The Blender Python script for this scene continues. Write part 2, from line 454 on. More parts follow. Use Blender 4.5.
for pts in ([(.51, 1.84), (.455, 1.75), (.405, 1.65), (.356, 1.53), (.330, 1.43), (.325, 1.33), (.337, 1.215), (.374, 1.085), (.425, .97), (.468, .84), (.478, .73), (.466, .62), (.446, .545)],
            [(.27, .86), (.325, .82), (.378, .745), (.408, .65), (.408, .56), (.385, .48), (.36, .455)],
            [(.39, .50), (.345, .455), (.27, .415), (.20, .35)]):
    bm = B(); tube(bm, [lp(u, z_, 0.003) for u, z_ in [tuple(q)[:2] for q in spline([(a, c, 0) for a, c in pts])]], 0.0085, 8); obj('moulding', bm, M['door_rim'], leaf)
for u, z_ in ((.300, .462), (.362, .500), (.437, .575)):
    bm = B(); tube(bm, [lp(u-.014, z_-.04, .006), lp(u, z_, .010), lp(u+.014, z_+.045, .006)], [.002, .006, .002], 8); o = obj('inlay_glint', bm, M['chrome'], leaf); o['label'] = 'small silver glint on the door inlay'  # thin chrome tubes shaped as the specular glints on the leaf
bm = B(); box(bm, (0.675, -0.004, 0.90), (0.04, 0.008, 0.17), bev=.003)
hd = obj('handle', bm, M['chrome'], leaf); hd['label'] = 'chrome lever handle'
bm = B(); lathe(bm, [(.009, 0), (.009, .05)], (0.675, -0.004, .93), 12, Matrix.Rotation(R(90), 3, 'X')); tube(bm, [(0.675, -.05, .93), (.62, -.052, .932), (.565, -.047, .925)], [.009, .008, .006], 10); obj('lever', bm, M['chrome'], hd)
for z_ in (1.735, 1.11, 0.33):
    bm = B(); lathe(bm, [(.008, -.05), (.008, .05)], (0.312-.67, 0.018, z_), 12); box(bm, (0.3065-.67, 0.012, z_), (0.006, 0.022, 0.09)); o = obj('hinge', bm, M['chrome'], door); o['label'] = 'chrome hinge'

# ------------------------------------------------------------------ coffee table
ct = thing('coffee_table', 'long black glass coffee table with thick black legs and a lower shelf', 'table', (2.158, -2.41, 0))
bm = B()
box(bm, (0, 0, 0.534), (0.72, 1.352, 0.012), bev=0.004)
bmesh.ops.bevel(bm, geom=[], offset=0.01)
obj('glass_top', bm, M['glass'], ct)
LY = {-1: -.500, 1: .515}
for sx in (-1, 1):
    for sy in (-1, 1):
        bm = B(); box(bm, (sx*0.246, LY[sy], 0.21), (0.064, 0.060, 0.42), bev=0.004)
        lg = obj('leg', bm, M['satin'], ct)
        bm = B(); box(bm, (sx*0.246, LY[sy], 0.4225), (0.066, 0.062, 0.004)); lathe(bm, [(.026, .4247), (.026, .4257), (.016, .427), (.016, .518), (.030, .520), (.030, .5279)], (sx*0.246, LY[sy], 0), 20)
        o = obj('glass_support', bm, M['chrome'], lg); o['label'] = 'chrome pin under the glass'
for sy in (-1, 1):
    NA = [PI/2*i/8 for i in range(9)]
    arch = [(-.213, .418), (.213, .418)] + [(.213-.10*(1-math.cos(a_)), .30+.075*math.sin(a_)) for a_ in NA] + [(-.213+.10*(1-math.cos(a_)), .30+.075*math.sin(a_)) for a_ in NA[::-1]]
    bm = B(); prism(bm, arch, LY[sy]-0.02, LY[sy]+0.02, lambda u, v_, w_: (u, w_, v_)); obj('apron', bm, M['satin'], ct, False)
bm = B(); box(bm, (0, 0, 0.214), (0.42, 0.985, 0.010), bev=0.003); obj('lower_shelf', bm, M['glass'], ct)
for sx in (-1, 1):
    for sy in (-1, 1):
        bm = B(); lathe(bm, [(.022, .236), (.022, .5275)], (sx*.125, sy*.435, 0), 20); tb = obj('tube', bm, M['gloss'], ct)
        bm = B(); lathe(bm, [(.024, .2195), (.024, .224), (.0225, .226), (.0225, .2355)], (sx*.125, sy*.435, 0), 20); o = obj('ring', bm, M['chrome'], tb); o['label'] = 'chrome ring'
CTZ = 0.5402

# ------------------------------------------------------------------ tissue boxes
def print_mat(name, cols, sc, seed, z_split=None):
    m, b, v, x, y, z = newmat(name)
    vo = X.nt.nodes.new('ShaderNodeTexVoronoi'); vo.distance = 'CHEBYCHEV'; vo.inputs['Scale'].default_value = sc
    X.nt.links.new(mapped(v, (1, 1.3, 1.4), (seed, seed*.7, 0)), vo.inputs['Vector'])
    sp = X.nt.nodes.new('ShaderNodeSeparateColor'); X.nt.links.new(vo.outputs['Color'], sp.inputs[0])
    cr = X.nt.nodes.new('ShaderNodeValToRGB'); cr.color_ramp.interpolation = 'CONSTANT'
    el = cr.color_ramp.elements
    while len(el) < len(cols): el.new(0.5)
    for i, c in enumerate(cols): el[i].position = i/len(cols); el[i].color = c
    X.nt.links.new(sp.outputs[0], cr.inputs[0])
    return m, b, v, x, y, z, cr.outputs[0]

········

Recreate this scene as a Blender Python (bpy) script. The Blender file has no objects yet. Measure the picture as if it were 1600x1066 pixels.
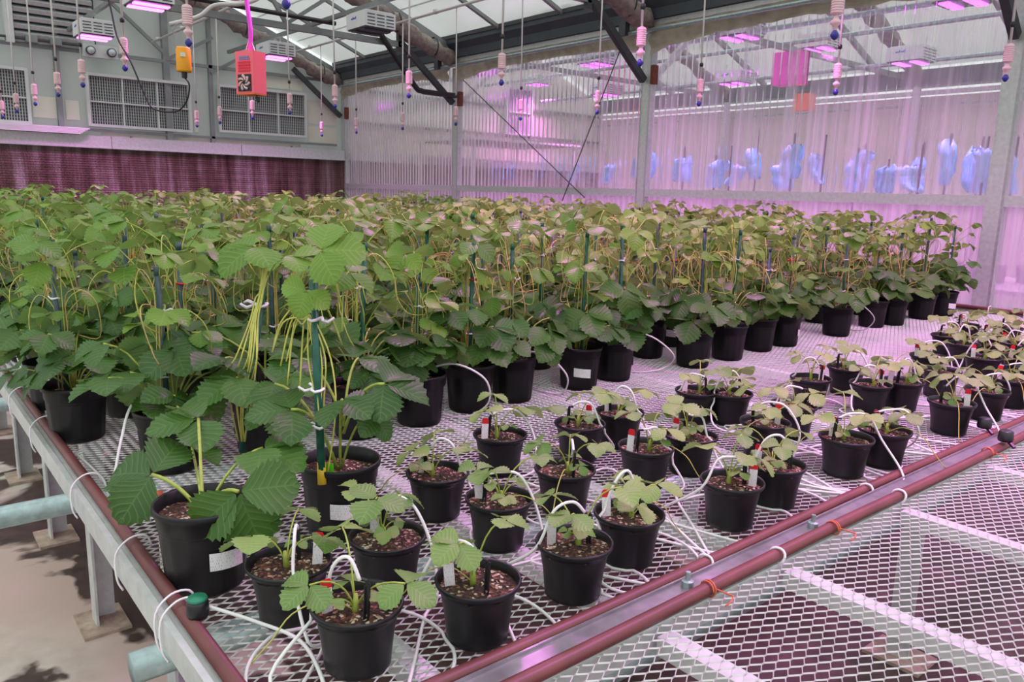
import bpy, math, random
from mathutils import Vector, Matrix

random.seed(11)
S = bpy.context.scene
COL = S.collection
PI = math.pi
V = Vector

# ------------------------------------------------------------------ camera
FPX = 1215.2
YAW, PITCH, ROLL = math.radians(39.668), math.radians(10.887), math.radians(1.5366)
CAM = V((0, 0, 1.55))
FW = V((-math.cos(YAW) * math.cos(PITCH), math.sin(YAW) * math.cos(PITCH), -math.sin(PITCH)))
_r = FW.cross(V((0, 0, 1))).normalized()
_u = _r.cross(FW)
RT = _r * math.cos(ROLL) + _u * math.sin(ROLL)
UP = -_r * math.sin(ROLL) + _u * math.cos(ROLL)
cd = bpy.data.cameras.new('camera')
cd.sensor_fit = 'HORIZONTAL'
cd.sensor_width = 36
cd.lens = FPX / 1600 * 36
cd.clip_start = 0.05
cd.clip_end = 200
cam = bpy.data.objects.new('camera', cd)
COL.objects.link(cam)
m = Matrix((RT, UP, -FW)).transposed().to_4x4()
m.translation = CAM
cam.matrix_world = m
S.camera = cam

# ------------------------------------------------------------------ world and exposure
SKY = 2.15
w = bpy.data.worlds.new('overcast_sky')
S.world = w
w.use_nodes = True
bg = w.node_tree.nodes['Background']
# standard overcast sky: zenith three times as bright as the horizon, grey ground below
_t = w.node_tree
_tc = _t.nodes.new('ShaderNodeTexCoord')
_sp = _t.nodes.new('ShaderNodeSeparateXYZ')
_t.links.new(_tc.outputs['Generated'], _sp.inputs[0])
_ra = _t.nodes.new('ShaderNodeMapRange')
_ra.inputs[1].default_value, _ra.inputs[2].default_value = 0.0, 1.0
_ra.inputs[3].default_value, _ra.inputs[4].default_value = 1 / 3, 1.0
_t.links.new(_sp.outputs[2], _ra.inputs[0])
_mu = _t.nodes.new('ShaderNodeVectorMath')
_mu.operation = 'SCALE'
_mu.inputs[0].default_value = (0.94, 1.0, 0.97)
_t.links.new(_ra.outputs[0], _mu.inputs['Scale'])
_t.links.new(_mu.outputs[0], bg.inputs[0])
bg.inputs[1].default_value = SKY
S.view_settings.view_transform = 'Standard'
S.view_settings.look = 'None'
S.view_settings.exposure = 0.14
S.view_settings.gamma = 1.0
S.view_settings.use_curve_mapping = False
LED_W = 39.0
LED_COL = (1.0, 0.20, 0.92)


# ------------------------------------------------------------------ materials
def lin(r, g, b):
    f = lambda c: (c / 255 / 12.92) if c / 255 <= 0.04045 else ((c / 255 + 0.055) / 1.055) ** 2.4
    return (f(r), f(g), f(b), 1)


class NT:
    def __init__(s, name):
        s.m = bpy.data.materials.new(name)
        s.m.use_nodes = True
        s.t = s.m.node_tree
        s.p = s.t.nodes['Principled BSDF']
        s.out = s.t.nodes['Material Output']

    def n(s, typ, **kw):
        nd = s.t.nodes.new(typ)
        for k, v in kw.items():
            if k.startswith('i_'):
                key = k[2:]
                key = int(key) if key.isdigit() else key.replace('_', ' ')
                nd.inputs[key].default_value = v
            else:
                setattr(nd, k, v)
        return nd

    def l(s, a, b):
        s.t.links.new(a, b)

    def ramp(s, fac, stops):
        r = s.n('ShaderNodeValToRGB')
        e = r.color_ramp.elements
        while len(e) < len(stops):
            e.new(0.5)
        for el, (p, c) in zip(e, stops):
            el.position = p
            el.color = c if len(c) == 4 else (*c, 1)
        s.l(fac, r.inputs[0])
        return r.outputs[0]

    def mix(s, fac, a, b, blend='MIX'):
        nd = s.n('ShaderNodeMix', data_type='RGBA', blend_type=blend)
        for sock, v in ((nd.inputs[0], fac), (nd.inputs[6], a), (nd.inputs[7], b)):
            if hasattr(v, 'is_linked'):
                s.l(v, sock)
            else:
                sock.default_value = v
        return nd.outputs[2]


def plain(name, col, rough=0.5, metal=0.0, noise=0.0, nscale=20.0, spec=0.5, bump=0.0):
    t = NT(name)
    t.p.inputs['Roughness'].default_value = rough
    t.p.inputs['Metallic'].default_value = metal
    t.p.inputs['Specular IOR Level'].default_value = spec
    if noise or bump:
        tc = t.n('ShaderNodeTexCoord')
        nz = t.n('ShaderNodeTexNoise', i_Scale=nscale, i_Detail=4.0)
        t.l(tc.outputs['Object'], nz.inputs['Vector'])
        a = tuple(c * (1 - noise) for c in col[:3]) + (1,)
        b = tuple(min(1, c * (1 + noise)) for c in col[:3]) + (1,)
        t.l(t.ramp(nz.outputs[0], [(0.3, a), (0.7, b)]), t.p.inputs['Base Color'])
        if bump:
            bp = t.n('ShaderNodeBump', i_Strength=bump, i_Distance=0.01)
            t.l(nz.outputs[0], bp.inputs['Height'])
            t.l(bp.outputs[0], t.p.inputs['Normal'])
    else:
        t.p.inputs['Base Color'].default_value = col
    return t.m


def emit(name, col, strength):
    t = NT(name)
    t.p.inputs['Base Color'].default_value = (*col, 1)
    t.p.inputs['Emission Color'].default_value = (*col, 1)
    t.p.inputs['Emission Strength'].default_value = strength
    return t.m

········

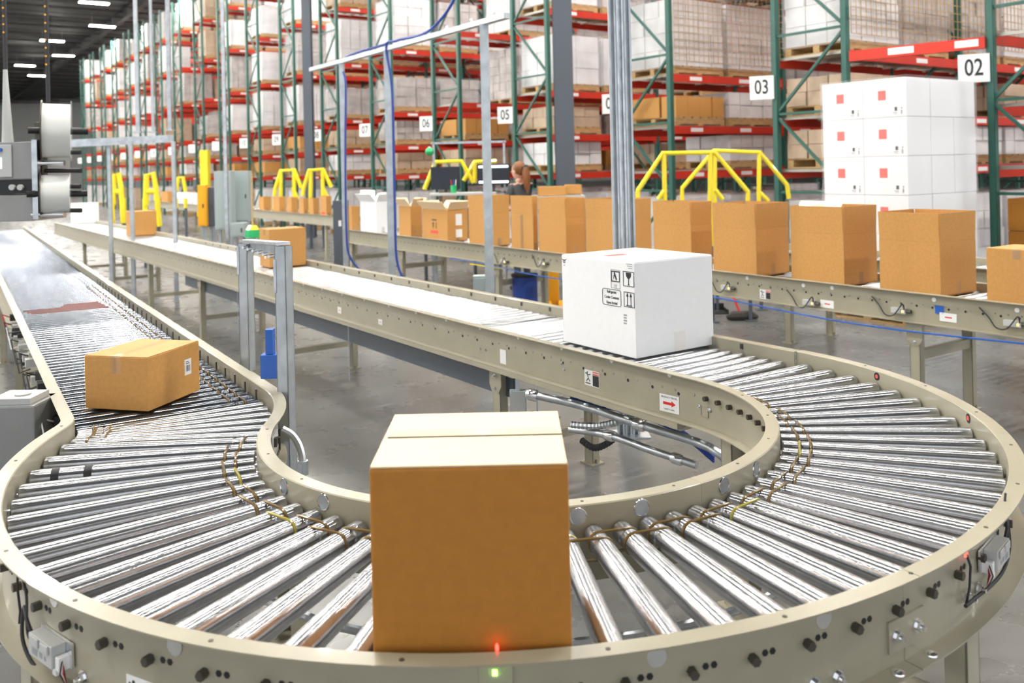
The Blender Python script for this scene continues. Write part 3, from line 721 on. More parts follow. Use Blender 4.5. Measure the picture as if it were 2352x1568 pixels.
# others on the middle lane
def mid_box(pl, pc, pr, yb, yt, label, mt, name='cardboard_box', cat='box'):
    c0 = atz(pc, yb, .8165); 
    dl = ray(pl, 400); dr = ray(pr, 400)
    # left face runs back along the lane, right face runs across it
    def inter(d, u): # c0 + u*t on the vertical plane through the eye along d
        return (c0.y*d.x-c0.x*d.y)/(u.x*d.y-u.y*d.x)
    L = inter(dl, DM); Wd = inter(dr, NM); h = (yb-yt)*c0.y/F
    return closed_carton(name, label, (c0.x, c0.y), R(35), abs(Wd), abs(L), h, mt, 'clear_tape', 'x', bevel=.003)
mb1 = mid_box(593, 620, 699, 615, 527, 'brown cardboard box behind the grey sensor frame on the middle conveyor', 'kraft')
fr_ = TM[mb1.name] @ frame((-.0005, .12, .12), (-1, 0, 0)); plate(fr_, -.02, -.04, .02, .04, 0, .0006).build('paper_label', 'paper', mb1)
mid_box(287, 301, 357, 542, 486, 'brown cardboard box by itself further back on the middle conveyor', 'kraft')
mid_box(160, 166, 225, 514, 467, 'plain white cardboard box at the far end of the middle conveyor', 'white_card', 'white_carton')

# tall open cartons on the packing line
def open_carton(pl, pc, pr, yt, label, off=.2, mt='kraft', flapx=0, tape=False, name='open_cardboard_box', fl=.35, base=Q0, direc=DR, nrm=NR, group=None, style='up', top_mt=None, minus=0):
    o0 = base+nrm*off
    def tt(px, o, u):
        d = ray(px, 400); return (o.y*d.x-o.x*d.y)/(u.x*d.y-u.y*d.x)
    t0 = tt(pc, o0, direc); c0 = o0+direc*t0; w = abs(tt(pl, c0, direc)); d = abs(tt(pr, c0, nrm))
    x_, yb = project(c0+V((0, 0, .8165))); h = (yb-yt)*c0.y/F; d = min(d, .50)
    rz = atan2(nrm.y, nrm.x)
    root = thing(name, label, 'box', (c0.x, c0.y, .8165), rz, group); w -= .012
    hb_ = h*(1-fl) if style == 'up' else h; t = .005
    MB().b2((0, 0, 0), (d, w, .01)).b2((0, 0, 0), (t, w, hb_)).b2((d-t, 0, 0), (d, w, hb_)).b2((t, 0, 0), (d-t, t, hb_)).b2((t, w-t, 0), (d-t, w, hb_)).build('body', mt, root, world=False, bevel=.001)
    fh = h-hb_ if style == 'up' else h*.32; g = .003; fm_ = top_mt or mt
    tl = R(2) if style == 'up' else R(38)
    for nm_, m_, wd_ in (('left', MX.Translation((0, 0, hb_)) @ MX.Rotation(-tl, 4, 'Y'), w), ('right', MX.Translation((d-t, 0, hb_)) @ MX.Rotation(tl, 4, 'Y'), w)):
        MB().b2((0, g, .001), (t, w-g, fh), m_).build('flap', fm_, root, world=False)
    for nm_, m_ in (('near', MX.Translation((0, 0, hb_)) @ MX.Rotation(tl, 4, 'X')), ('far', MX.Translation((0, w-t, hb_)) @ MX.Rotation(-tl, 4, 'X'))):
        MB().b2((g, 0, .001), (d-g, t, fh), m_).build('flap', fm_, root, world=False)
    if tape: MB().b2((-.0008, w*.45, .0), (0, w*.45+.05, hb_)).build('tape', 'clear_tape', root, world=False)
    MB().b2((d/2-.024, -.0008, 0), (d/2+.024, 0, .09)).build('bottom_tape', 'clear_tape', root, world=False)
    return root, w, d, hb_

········

Print, from the entries above, the line with "were 2352x1568 pixels.", the line with "mid_box(160, 166, 225, 514, 467, 'plain" and all lines between them, exactly and with nothing else.

The Blender Python script for this scene continues. Write part 3, from line 721 on. More parts follow. Use Blender 4.5. Measure the picture as if it were 2352x1568 pixels.
# others on the middle lane
def mid_box(pl, pc, pr, yb, yt, label, mt, name='cardboard_box', cat='box'):
    c0 = atz(pc, yb, .8165); 
    dl = ray(pl, 400); dr = ray(pr, 400)
    # left face runs back along the lane, right face runs across it
    def inter(d, u): # c0 + u*t on the vertical plane through the eye along d
        return (c0.y*d.x-c0.x*d.y)/(u.x*d.y-u.y*d.x)
    L = inter(dl, DM); Wd = inter(dr, NM); h = (yb-yt)*c0.y/F
    return closed_carton(name, label, (c0.x, c0.y), R(35), abs(Wd), abs(L), h, mt, 'clear_tape', 'x', bevel=.003)
mb1 = mid_box(593, 620, 699, 615, 527, 'brown cardboard box behind the grey sensor frame on the middle conveyor', 'kraft')
fr_ = TM[mb1.name] @ frame((-.0005, .12, .12), (-1, 0, 0)); plate(fr_, -.02, -.04, .02, .04, 0, .0006).build('paper_label', 'paper', mb1)
mid_box(287, 301, 357, 542, 486, 'brown cardboard box by itself further back on the middle conveyor', 'kraft')
mid_box(160, 166, 225, 514, 467, 'plain white cardboard box at the far end of the middle conveyor', 'white_card', 'white_carton')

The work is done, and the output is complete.